→ **Written request**: Repeat the material verbatim and drop the pictures.

→ **Data excerpt**:
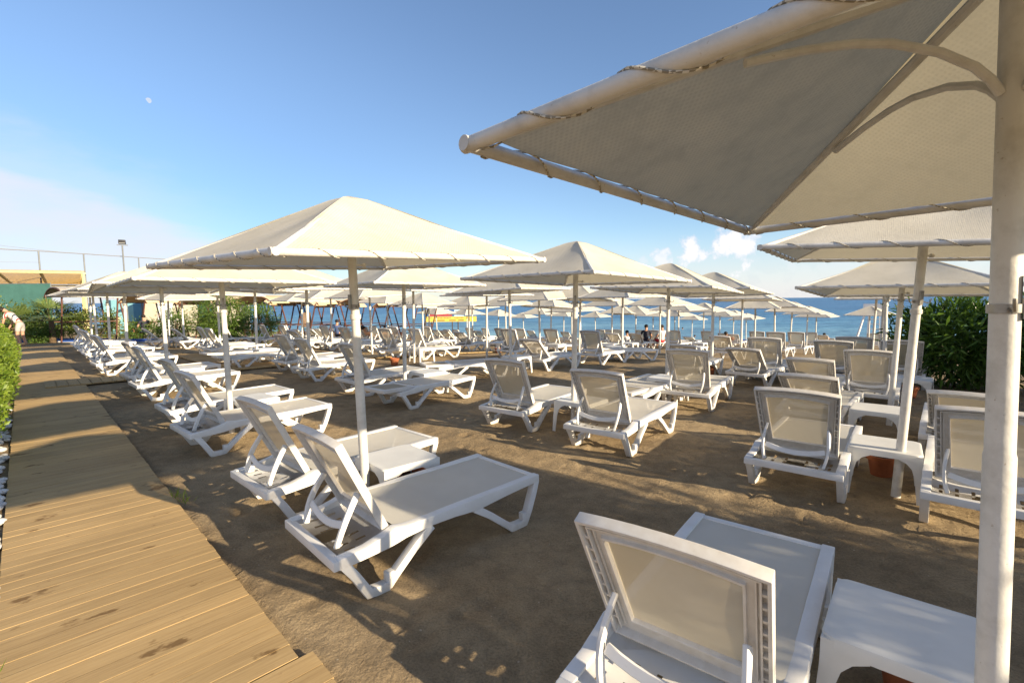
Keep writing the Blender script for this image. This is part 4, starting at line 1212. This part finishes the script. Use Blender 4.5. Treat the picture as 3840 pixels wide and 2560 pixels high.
def person(x, y, z, rz, pose, top, bottom, label, hair=True, hat=None):
    root = empty('person', (x, y, z), rz); tag(root, label, 'person')
    V3 = Vector
    if pose == 'bend':
        pel = V3((0, 0, .86)); ch = V3((-.26, 0, 1.20)); nk = V3((-.40, 0, 1.36)); hd = V3((-.52, 0, 1.42)); hips = [(V3((.0, s*.10, .84)), V3((-.04, s*.12, .46)), V3((.06, s*.12, .06)), V3((-.10, s*.12, .02))) for s in (-1, 1)]
        arms = [(V3((-.34, s*.19, 1.26)), V3((-.40, s*.23, .98)), V3((-.52, s*.18, .74)), V3((-.56, s*.16, .66))) for s in (-1, 1)]
    elif pose == 'sit':
        pel = V3((0, 0, .42)); ch = V3((0, -.05, .78)); nk = V3((0, -.05, .95)); hd = V3((0, -.01, 1.07)); hips = [(V3((s*.10, .02, .42)), V3((s*.13, .42, .47)), V3((s*.12, .52, .08)), V3((s*.12, .64, .04))) for s in (-1, 1)]
        arms = [(V3((s*.19, -.05, .88)), V3((s*.26, .03, .64)), V3((s*.20, .26, .52)), V3((s*.18, .33, .50))) for s in (-1, 1)]
    elif pose == 'lie':
        pel = V3((0, 0, .44)); ch = V3((0, -.34, .62)); nk = V3((0, -.48, .76)); hd = V3((0, -.55, .87)); hips = [(V3((s*.10, .05, .43)), V3((s*.11, .42, .66 if s > 0 else .48)), V3((s*.10, .74, .44)), V3((s*.10, .86, .46))) for s in (-1, 1)]
        arms = [(V3((s*.19, -.40, .70)), V3((s*.26, -.20, .52)), V3((s*.20, .02, .46)), V3((s*.18, .09, .45))) for s in (-1, 1)]
    elif pose == 'stand':
        pel = V3((0, 0, .92)); ch = V3((0, -.02, 1.28)); nk = V3((0, -.01, 1.47)); hd = V3((0, .02, 1.60)); hips = [(V3((s*.10, 0, .90)), V3((s*.11, .03, .49)), V3((s*.11, -.02, .08)), V3((s*.11, .12, .03))) for s in (-1, 1)]
        arms = [(V3((s*.19, -.02, 1.38)), V3((s*.25, -.02, 1.10)), V3((s*.24, .08, .86)), V3((s*.23, .11, .78))) for s in (-1, 1)]
    else:
        pel = V3((0, 0, -.55)); ch = V3((0, 0, -.18)); nk = V3((0, 0, .02)); hd = V3((0, .02, .14)); hips = [(V3((s*.1, 0, -.6)), V3((s*.1, .05, -1.0)), V3((s*.1, 0, -1.35)), V3((s*.1, .1, -1.4))) for s in (-1, 1)]
        arms = [(V3((s*.19, 0, -.05)), V3((s*.35, .1, -.12)), V3((s*.45, .3, -.05)), V3((s*.47, .37, -.04))) for s in (-1, 1)]
    ax = (hd-nk).normalized()
    J = {'pel': (pel, (.135, .10)), 'waist': (pel.lerp(ch, .5), (.115, .09)), 'ch': (ch, (.14, .10)), 'nk0': (ch.lerp(nk, .75), (.075, .065)), 'nk': (nk, .052), 'hd0': (hd-ax*.04, .075), 'hd': (hd+ax*.04, (.085, .095)), 'hd1': (hd+ax*.10, .065)}
    E = [('pel', 'waist'), ('waist', 'ch'), ('ch', 'nk0'), ('nk0', 'nk'), ('nk', 'hd0'), ('hd0', 'hd'), ('hd', 'hd1')]
    for i in (0, 1):
        for k, (p, r) in enumerate(zip(hips[i], (.085, .062, .040, .035))): J['l%d%d' % (i, k)] = (p, r)
        E += [('pel', 'l%d0' % i)]+[('l%d%d' % (i, k), 'l%d%d' % (i, k+1)) for k in range(3)]
        for k, (p, r) in enumerate(zip(arms[i], (.055, .042, .030, .032))): J['a%d%d' % (i, k)] = (p, r)
        E += [('nk0', 'a%d0' % i)]+[('a%d%d' % (i, k), 'a%d%d' % (i, k+1)) for k in range(3)]
    b = skin_mesh('body', J, E, M['skin'], root, 'pel', 1)
    f = 1.13
    def g(k, s=f):
        p, r = J[k]; return (p, tuple(q*s for q in r) if isinstance(r, tuple) else r*s)
    if top:
        T = {k: g(k, 1.14) for k in ('pel', 'waist', 'ch', 'nk0')}; TE = [('pel', 'waist'), ('waist', 'ch'), ('ch', 'nk0')]
        for i in (0, 1):
            a, c = arms[i][0], arms[i][1]; T['a%d0' % i] = (a, .066); T['a%ds' % i] = (a.lerp(c, .6), .056); TE += [('nk0', 'a%d0' % i), ('a%d0' % i, 'a%ds' % i)]
        skin_mesh('shirt', T, TE, top, root, 'pel', 1)
    if bottom:
        T = {'w': (pel.lerp(ch, .22), (.135, .105)), 'pel': (pel, (.155, .125))}; TE = [('w', 'pel')]
        for i in (0, 1):
            a, c = hips[i][0], hips[i][1]; T['l%d0' % i] = (a, .102); T['l%ds' % i] = (a.lerp(c, .8), .085); TE += [('pel', 'l%d0' % i), ('l%d0' % i, 'l%ds' % i)]
        skin_mesh('shorts', T, TE, bottom, root, 'pel', 1)
    if hair:
        bm = bmesh.new(); bmesh.ops.create_icosphere(bm, subdivisions=3, radius=1, matrix=Matrix.Translation(hd+ax*.075+Vector((0, -.018, 0))) @ Matrix.Diagonal((.098, .106, .092, 1)))
        obj('hair', bm, M['hair'], root)
    if hat:
        bm = bmesh.new(); lathe(bm, [(.001, .11), (.08, .09), (.105, .03), (.11, 0)], 16)
        box(bm, -.07, .07, .09, .20, -.004, .012); h_ = obj('cap', bm, hat, root); h_.location = hd+ax*.07
    return root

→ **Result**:
Keep writing the Blender script for this image. This is part 4, starting at line 1212. This part finishes the script. Use Blender 4.5. Treat the picture as 3840 pixels wide and 2560 pixels high.
def person(x, y, z, rz, pose, top, bottom, label, hair=True, hat=None):
    root = empty('person', (x, y, z), rz); tag(root, label, 'person')
    V3 = Vector
    if pose == 'bend':
        pel = V3((0, 0, .86)); ch = V3((-.26, 0, 1.20)); nk = V3((-.40, 0, 1.36)); hd = V3((-.52, 0, 1.42)); hips = [(V3((.0, s*.10, .84)), V3((-.04, s*.12, .46)), V3((.06, s*.12, .06)), V3((-.10, s*.12, .02))) for s in (-1, 1)]
        arms = [(V3((-.34, s*.19, 1.26)), V3((-.40, s*.23, .98)), V3((-.52, s*.18, .74)), V3((-.56, s*.16, .66))) for s in (-1, 1)]
    elif pose == 'sit':
        pel = V3((0, 0, .42)); ch = V3((0, -.05, .78)); nk = V3((0, -.05, .95)); hd = V3((0, -.01, 1.07)); hips = [(V3((s*.10, .02, .42)), V3((s*.13, .42, .47)), V3((s*.12, .52, .08)), V3((s*.12, .64, .04))) for s in (-1, 1)]
        arms = [(V3((s*.19, -.05, .88)), V3((s*.26, .03, .64)), V3((s*.20, .26, .52)), V3((s*.18, .33, .50))) for s in (-1, 1)]
    elif pose == 'lie':
        pel = V3((0, 0, .44)); ch = V3((0, -.34, .62)); nk = V3((0, -.48, .76)); hd = V3((0, -.55, .87)); hips = [(V3((s*.10, .05, .43)), V3((s*.11, .42, .66 if s > 0 else .48)), V3((s*.10, .74, .44)), V3((s*.10, .86, .46))) for s in (-1, 1)]
        arms = [(V3((s*.19, -.40, .70)), V3((s*.26, -.20, .52)), V3((s*.20, .02, .46)), V3((s*.18, .09, .45))) for s in (-1, 1)]
    elif pose == 'stand':
        pel = V3((0, 0, .92)); ch = V3((0, -.02, 1.28)); nk = V3((0, -.01, 1.47)); hd = V3((0, .02, 1.60)); hips = [(V3((s*.10, 0, .90)), V3((s*.11, .03, .49)), V3((s*.11, -.02, .08)), V3((s*.11, .12, .03))) for s in (-1, 1)]
        arms = [(V3((s*.19, -.02, 1.38)), V3((s*.25, -.02, 1.10)), V3((s*.24, .08, .86)), V3((s*.23, .11, .78))) for s in (-1, 1)]
    else:
        pel = V3((0, 0, -.55)); ch = V3((0, 0, -.18)); nk = V3((0, 0, .02)); hd = V3((0, .02, .14)); hips = [(V3((s*.1, 0, -.6)), V3((s*.1, .05, -1.0)), V3((s*.1, 0, -1.35)), V3((s*.1, .1, -1.4))) for s in (-1, 1)]
        arms = [(V3((s*.19, 0, -.05)), V3((s*.35, .1, -.12)), V3((s*.45, .3, -.05)), V3((s*.47, .37, -.04))) for s in (-1, 1)]
    ax = (hd-nk).normalized()
    J = {'pel': (pel, (.135, .10)), 'waist': (pel.lerp(ch, .5), (.115, .09)), 'ch': (ch, (.14, .10)), 'nk0': (ch.lerp(nk, .75), (.075, .065)), 'nk': (nk, .052), 'hd0': (hd-ax*.04, .075), 'hd': (hd+ax*.04, (.085, .095)), 'hd1': (hd+ax*.10, .065)}
    E = [('pel', 'waist'), ('waist', 'ch'), ('ch', 'nk0'), ('nk0', 'nk'), ('nk', 'hd0'), ('hd0', 'hd'), ('hd', 'hd1')]
    for i in (0, 1):
        for k, (p, r) in enumerate(zip(hips[i], (.085, .062, .040, .035))): J['l%d%d' % (i, k)] = (p, r)
        E += [('pel', 'l%d0' % i)]+[('l%d%d' % (i, k), 'l%d%d' % (i, k+1)) for k in range(3)]
        for k, (p, r) in enumerate(zip(arms[i], (.055, .042, .030, .032))): J['a%d%d' % (i, k)] = (p, r)
        E += [('nk0', 'a%d0' % i)]+[('a%d%d' % (i, k), 'a%d%d' % (i, k+1)) for k in range(3)]
    b = skin_mesh('body', J, E, M['skin'], root, 'pel', 1)
    f = 1.13
    def g(k, s=f):
        p, r = J[k]; return (p, tuple(q*s for q in r) if isinstance(r, tuple) else r*s)
    if top:
        T = {k: g(k, 1.14) for k in ('pel', 'waist', 'ch', 'nk0')}; TE = [('pel', 'waist'), ('waist', 'ch'), ('ch', 'nk0')]
        for i in (0, 1):
            a, c = arms[i][0], arms[i][1]; T['a%d0' % i] = (a, .066); T['a%ds' % i] = (a.lerp(c, .6), .056); TE += [('nk0', 'a%d0' % i), ('a%d0' % i, 'a%ds' % i)]
        skin_mesh('shirt', T, TE, top, root, 'pel', 1)
    if bottom:
        T = {'w': (pel.lerp(ch, .22), (.135, .105)), 'pel': (pel, (.155, .125))}; TE = [('w', 'pel')]
        for i in (0, 1):
            a, c = hips[i][0], hips[i][1]; T['l%d0' % i] = (a, .102); T['l%ds' % i] = (a.lerp(c, .8), .085); TE += [('pel', 'l%d0' % i), ('l%d0' % i, 'l%ds' % i)]
        skin_mesh('shorts', T, TE, bottom, root, 'pel', 1)
    if hair:
        bm = bmesh.new(); bmesh.ops.create_icosphere(bm, subdivisions=3, radius=1, matrix=Matrix.Translation(hd+ax*.075+Vector((0, -.018, 0))) @ Matrix.Diagonal((.098, .106, .092, 1)))
        obj('hair', bm, M['hair'], root)
    if hat:
        bm = bmesh.new(); lathe(bm, [(.001, .11), (.08, .09), (.105, .03), (.11, 0)], 16)
        box(bm, -.07, .07, .09, .20, -.004, .012); h_ = obj('cap', bm, hat, root); h_.location = hd+ax*.07
    return root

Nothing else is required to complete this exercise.